▶ [Task to carry out]
Please quote exactly the opening lines of the data, from the first line to the one where "rnd = random.Random(7)" appears.

▶ [Data extract]
START

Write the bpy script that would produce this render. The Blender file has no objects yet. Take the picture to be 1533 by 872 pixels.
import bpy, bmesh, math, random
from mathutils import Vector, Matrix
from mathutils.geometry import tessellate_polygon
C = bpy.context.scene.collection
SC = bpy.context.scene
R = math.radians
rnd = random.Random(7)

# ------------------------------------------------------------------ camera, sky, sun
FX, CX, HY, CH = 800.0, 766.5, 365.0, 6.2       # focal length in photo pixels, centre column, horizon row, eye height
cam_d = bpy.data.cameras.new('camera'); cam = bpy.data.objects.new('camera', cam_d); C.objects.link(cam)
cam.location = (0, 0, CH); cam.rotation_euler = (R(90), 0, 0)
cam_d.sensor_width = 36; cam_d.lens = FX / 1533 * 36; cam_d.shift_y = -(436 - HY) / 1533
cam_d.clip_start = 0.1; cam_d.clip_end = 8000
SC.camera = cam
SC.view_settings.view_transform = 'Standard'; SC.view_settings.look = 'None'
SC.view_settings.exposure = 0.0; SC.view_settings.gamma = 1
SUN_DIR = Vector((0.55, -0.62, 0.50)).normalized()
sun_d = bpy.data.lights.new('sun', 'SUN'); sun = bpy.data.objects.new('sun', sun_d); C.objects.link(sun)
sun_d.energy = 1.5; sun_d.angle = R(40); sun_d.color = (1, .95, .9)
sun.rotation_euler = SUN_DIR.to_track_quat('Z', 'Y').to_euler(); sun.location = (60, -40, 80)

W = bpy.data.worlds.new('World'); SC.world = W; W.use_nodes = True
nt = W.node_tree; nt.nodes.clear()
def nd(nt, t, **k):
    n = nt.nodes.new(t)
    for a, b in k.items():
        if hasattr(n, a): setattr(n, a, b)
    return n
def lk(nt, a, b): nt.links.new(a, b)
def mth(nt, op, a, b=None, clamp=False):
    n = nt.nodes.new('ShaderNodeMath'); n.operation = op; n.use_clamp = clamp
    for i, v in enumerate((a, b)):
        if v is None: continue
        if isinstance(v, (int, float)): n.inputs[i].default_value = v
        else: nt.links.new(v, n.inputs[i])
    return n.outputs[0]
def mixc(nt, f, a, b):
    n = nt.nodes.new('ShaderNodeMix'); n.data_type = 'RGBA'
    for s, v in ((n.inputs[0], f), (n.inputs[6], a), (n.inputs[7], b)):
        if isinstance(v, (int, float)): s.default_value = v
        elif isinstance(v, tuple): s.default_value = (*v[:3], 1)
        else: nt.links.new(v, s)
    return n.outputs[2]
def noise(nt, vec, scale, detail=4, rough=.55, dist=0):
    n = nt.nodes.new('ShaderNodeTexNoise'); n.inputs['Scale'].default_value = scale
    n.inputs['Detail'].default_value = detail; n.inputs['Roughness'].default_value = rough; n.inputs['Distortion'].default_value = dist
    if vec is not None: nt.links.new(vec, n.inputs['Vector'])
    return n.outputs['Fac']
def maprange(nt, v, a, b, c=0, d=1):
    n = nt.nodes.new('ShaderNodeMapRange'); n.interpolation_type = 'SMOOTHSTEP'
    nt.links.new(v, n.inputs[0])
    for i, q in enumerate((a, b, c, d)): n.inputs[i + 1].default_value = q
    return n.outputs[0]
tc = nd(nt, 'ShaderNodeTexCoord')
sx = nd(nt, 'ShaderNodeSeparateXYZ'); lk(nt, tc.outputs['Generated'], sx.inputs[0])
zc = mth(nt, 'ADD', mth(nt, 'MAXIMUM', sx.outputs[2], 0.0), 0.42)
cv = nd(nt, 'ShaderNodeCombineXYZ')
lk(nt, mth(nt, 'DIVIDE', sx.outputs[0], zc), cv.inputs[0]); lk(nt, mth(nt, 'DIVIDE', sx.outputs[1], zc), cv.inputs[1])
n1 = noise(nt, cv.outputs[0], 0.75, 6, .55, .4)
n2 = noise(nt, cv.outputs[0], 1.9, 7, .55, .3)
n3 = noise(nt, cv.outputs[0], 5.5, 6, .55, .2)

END

▶ [Response for this exercise]
Write the bpy script that would produce this render. The Blender file has no objects yet. Take the picture to be 1533 by 872 pixels.
import bpy, bmesh, math, random
from mathutils import Vector, Matrix
from mathutils.geometry import tessellate_polygon
C = bpy.context.scene.collection
SC = bpy.context.scene
R = math.radians
rnd = random.Random(7)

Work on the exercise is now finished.